INSTRUCTIONS TO FOLLOW
Copy the data that follows, character for character, minus the pictures.

*****

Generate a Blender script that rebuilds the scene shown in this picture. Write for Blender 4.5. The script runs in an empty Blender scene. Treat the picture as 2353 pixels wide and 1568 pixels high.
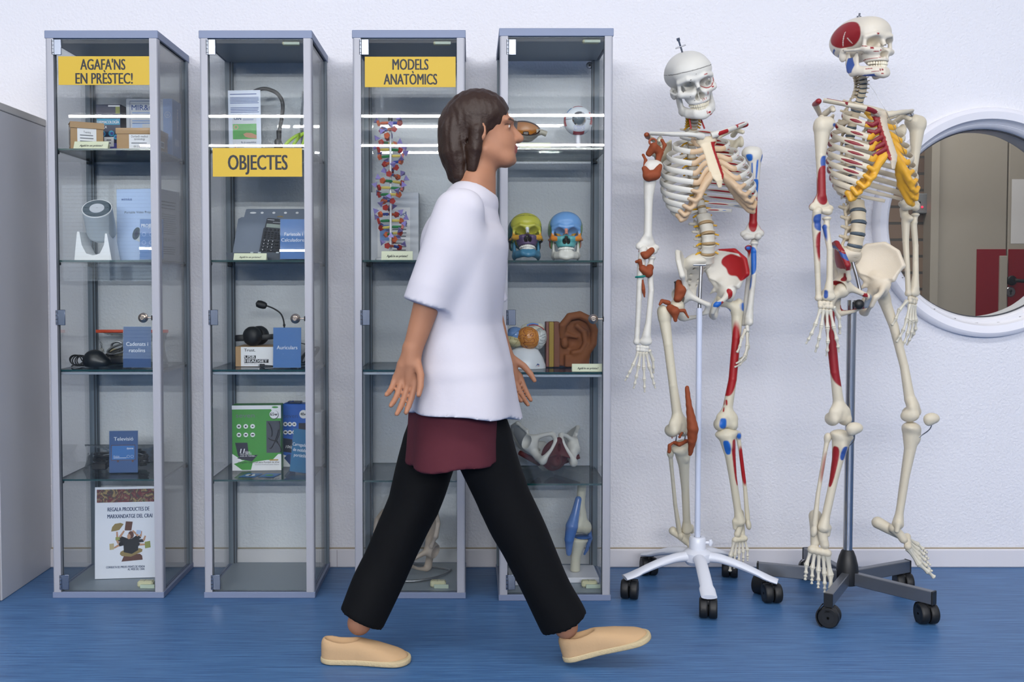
import bpy, math, random
import numpy as np
from mathutils import Vector, Matrix
random.seed(7)
SC = bpy.context.scene
COL = SC.collection
rad = math.radians

# ------------------------------------------------------------------ camera, world, lights, exposure
IMW, IMH = 2353.0, 1568.0
F, CX, CY, PIT, EYE = 2250.0, 1080.0, 728.0, rad(2.0), 1.03
cam = bpy.data.objects.new('camera', bpy.data.cameras.new('camera'))
COL.objects.link(cam)
cam.location = (0, 0, EYE)
cam.rotation_euler = (math.pi / 2 - PIT, 0, 0)
cam.data.sensor_width = 36.0
cam.data.lens = 36.0 * F / IMW
cam.data.shift_x = (IMW / 2 - CX) / IMW
cam.data.shift_y = (CY - IMH / 2) / IMW
cam.data.clip_start = 0.05
SC.camera = cam

world = bpy.data.worlds.new('world')
SC.world = world
world.use_nodes = True
world.node_tree.nodes['Background'].inputs[0].default_value = (0.75, 0.87, 1.0, 1)
world.node_tree.nodes['Background'].inputs[1].default_value = 3.0

SC.view_settings.view_transform = 'Standard'
SC.view_settings.look = 'None'
SC.view_settings.exposure = -0.04
SC.view_settings.gamma = 1.0
SC.view_settings.use_curve_mapping = False
SC.cycles.use_denoising = True
SC.cycles.max_bounces = 10
SC.cycles.transparent_max_bounces = 40
SC.cycles.glossy_bounces = 4
SC.cycles.transmission_bounces = 8
SC.cycles.caustics_reflective = False
SC.cycles.caustics_refractive = False

def area(name, loc, rot, sx, sy, power, color):
    l = bpy.data.lights.new(name, 'AREA')
    l.shape = 'RECTANGLE'; l.size = sx; l.size_y = sy
    l.energy = power; l.color = color
    o = bpy.data.objects.new(name, l); COL.objects.link(o)
    o.location = loc; o.rotation_euler = rot
    return o
COOL = (1.0, 0.975, 0.955)
area('ceiling_panel_near_wall', (0.2, 1.3, 2.93), (rad(14), 0, 0), 6.5, 0.6, 112, COOL)
area('fill_light_middle', (0.2, -0.25, 2.93), (rad(28), 0, 0), 7.0, 0.9, 40, COOL)  # added frontal fill light, placed out of the cabinet glass reflections
area('tube_row_light_near', (-0.4, -3.99, 2.77), (rad(72), 0, 0), 7.6, 0.028, 165, COOL)
area('tube_row_light_far', (-0.4, -6.19, 2.77), (rad(74), 0, 0), 7.6, 0.028, 205, COOL)
area('corridor_lamp', (1.9, 4.25, 2.55), (0, 0, 0), 1.6, 0.25, 19, (1.0, 0.95, 0.88))
TUBE_STRENGTH = 26.0
# ------------------------------------------------------------------ helpers
WALL_Y = 3.514
CP, SP = math.cos(PIT), math.sin(PIT)
def ray(px, py):
    u = -(py - CY) / F
    return Vector(((px - CX) / F, CP + u * SP, -SP + u * CP))
def at(px, py, Y):
    """world point seen at photo pixel (px, py) on the plane y = Y"""
    d = ray(px, py); t = Y / d.y
    return Vector((d.x * t, Y, EYE + d.z * t))
def pxm(py, Y):
    """metres per photo pixel at depth Y"""
    return Y / ray(CX, py).y / F

def lin(c):
    c = c / 255.0
    return c / 12.92 if c <= 0.04045 else ((c + 0.055) / 1.055) ** 2.4
def rgb(h):
    h = h.lstrip('#')
    return tuple(lin(int(h[i:i + 2], 16)) for i in (0, 2, 4))

M = {}
def mat(name, color, rough=0.5, metal=0.0, spec=0.5, bump=0.0, bscale=200.0, coat=0.0, emit=0.0, alpha=1.0, vary=0.0, vscale=8.0):
    m = bpy.data.materials.new(name); m.use_nodes = True
    nt = m.node_tree; b = nt.nodes['Principled BSDF']
    c = rgb(color) if isinstance(color, str) else color
    b.inputs['Base Color'].default_value = (*c, 1)
    b.inputs['Roughness'].default_value = rough
    b.inputs['Metallic'].default_value = metal
    b.inputs['Specular IOR Level'].default_value = spec
    b.inputs['Coat Weight'].default_value = coat
    b.inputs['Alpha'].default_value = alpha
    if emit:
        b.inputs['Emission Color'].default_value = (*c, 1)
        b.inputs['Emission Strength'].default_value = emit
    if bump or vary:
        tc = nt.nodes.new('ShaderNodeTexCoord')
    if bump:
        n = nt.nodes.new('ShaderNodeTexNoise'); n.inputs['Scale'].default_value = bscale
        n.inputs['Detail'].default_value = 3.0
        bp = nt.nodes.new('ShaderNodeBump'); bp.inputs['Strength'].default_value = bump
        bp.inputs['Distance'].default_value = 0.002
        nt.links.new(tc.outputs['Object'], n.inputs['Vector'])
        nt.links.new(n.outputs['Fac'], bp.inputs['Height'])
        nt.links.new(bp.outputs['Normal'], b.inputs['Normal'])
    if vary:
        n2 = nt.nodes.new('ShaderNodeTexNoise'); n2.inputs['Scale'].default_value = vscale
        n2.inputs['Detail'].default_value = 4.0
        mx = nt.nodes.new('ShaderNodeMix'); mx.data_type = 'RGBA'
        mx.inputs['A'].default_value = (*[x * (1 - vary) for x in c], 1)
        mx.inputs['B'].default_value = (*[min(1, x * (1 + vary)) for x in c], 1)
        nt.links.new(tc.outputs['Object'], n2.inputs['Vector'])
        nt.links.new(n2.outputs['Fac'], mx.inputs['Factor'])
        nt.links.new(mx.outputs['Result'], b.inputs['Base Color'])
    M[name] = m
    return m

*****

WORKED ANSWER
Generate a Blender script that rebuilds the scene shown in this picture. Write for Blender 4.5. The script runs in an empty Blender scene. Treat the picture as 2353 pixels wide and 1568 pixels high.
import bpy, math, random
import numpy as np
from mathutils import Vector, Matrix
random.seed(7)
SC = bpy.context.scene
COL = SC.collection
rad = math.radians

# ------------------------------------------------------------------ camera, world, lights, exposure
IMW, IMH = 2353.0, 1568.0
F, CX, CY, PIT, EYE = 2250.0, 1080.0, 728.0, rad(2.0), 1.03
cam = bpy.data.objects.new('camera', bpy.data.cameras.new('camera'))
COL.objects.link(cam)
cam.location = (0, 0, EYE)
cam.rotation_euler = (math.pi / 2 - PIT, 0, 0)
cam.data.sensor_width = 36.0
cam.data.lens = 36.0 * F / IMW
cam.data.shift_x = (IMW / 2 - CX) / IMW
cam.data.shift_y = (CY - IMH / 2) / IMW
cam.data.clip_start = 0.05
SC.camera = cam

world = bpy.data.worlds.new('world')
SC.world = world
world.use_nodes = True
world.node_tree.nodes['Background'].inputs[0].default_value = (0.75, 0.87, 1.0, 1)
world.node_tree.nodes['Background'].inputs[1].default_value = 3.0

SC.view_settings.view_transform = 'Standard'
SC.view_settings.look = 'None'
SC.view_settings.exposure = -0.04
SC.view_settings.gamma = 1.0
SC.view_settings.use_curve_mapping = False
SC.cycles.use_denoising = True
SC.cycles.max_bounces = 10
SC.cycles.transparent_max_bounces = 40
SC.cycles.glossy_bounces = 4
SC.cycles.transmission_bounces = 8
SC.cycles.caustics_reflective = False
SC.cycles.caustics_refractive = False

def area(name, loc, rot, sx, sy, power, color):
    l = bpy.data.lights.new(name, 'AREA')
    l.shape = 'RECTANGLE'; l.size = sx; l.size_y = sy
    l.energy = power; l.color = color
    o = bpy.data.objects.new(name, l); COL.objects.link(o)
    o.location = loc; o.rotation_euler = rot
    return o
COOL = (1.0, 0.975, 0.955)
area('ceiling_panel_near_wall', (0.2, 1.3, 2.93), (rad(14), 0, 0), 6.5, 0.6, 112, COOL)
area('fill_light_middle', (0.2, -0.25, 2.93), (rad(28), 0, 0), 7.0, 0.9, 40, COOL)  # added frontal fill light, placed out of the cabinet glass reflections
area('tube_row_light_near', (-0.4, -3.99, 2.77), (rad(72), 0, 0), 7.6, 0.028, 165, COOL)
area('tube_row_light_far', (-0.4, -6.19, 2.77), (rad(74), 0, 0), 7.6, 0.028, 205, COOL)
area('corridor_lamp', (1.9, 4.25, 2.55), (0, 0, 0), 1.6, 0.25, 19, (1.0, 0.95, 0.88))
TUBE_STRENGTH = 26.0
# ------------------------------------------------------------------ helpers
WALL_Y = 3.514
CP, SP = math.cos(PIT), math.sin(PIT)
def ray(px, py):
    u = -(py - CY) / F
    return Vector(((px - CX) / F, CP + u * SP, -SP + u * CP))
def at(px, py, Y):
    """world point seen at photo pixel (px, py) on the plane y = Y"""
    d = ray(px, py); t = Y / d.y
    return Vector((d.x * t, Y, EYE + d.z * t))
def pxm(py, Y):
    """metres per photo pixel at depth Y"""
    return Y / ray(CX, py).y / F

def lin(c):
    c = c / 255.0
    return c / 12.92 if c <= 0.04045 else ((c + 0.055) / 1.055) ** 2.4
def rgb(h):
    h = h.lstrip('#')
    return tuple(lin(int(h[i:i + 2], 16)) for i in (0, 2, 4))

M = {}
def mat(name, color, rough=0.5, metal=0.0, spec=0.5, bump=0.0, bscale=200.0, coat=0.0, emit=0.0, alpha=1.0, vary=0.0, vscale=8.0):
    m = bpy.data.materials.new(name); m.use_nodes = True
    nt = m.node_tree; b = nt.nodes['Principled BSDF']
    c = rgb(color) if isinstance(color, str) else color
    b.inputs['Base Color'].default_value = (*c, 1)
    b.inputs['Roughness'].default_value = rough
    b.inputs['Metallic'].default_value = metal
    b.inputs['Specular IOR Level'].default_value = spec
    b.inputs['Coat Weight'].default_value = coat
    b.inputs['Alpha'].default_value = alpha
    if emit:
        b.inputs['Emission Color'].default_value = (*c, 1)
        b.inputs['Emission Strength'].default_value = emit
    if bump or vary:
        tc = nt.nodes.new('ShaderNodeTexCoord')
    if bump:
        n = nt.nodes.new('ShaderNodeTexNoise'); n.inputs['Scale'].default_value = bscale
        n.inputs['Detail'].default_value = 3.0
        bp = nt.nodes.new('ShaderNodeBump'); bp.inputs['Strength'].default_value = bump
        bp.inputs['Distance'].default_value = 0.002
        nt.links.new(tc.outputs['Object'], n.inputs['Vector'])
        nt.links.new(n.outputs['Fac'], bp.inputs['Height'])
        nt.links.new(bp.outputs['Normal'], b.inputs['Normal'])
    if vary:
        n2 = nt.nodes.new('ShaderNodeTexNoise'); n2.inputs['Scale'].default_value = vscale
        n2.inputs['Detail'].default_value = 4.0
        mx = nt.nodes.new('ShaderNodeMix'); mx.data_type = 'RGBA'
        mx.inputs['A'].default_value = (*[x * (1 - vary) for x in c], 1)
        mx.inputs['B'].default_value = (*[min(1, x * (1 + vary)) for x in c], 1)
        nt.links.new(tc.outputs['Object'], n2.inputs['Vector'])
        nt.links.new(n2.outputs['Fac'], mx.inputs['Factor'])
        nt.links.new(mx.outputs['Result'], b.inputs['Base Color'])
    M[name] = m
    return m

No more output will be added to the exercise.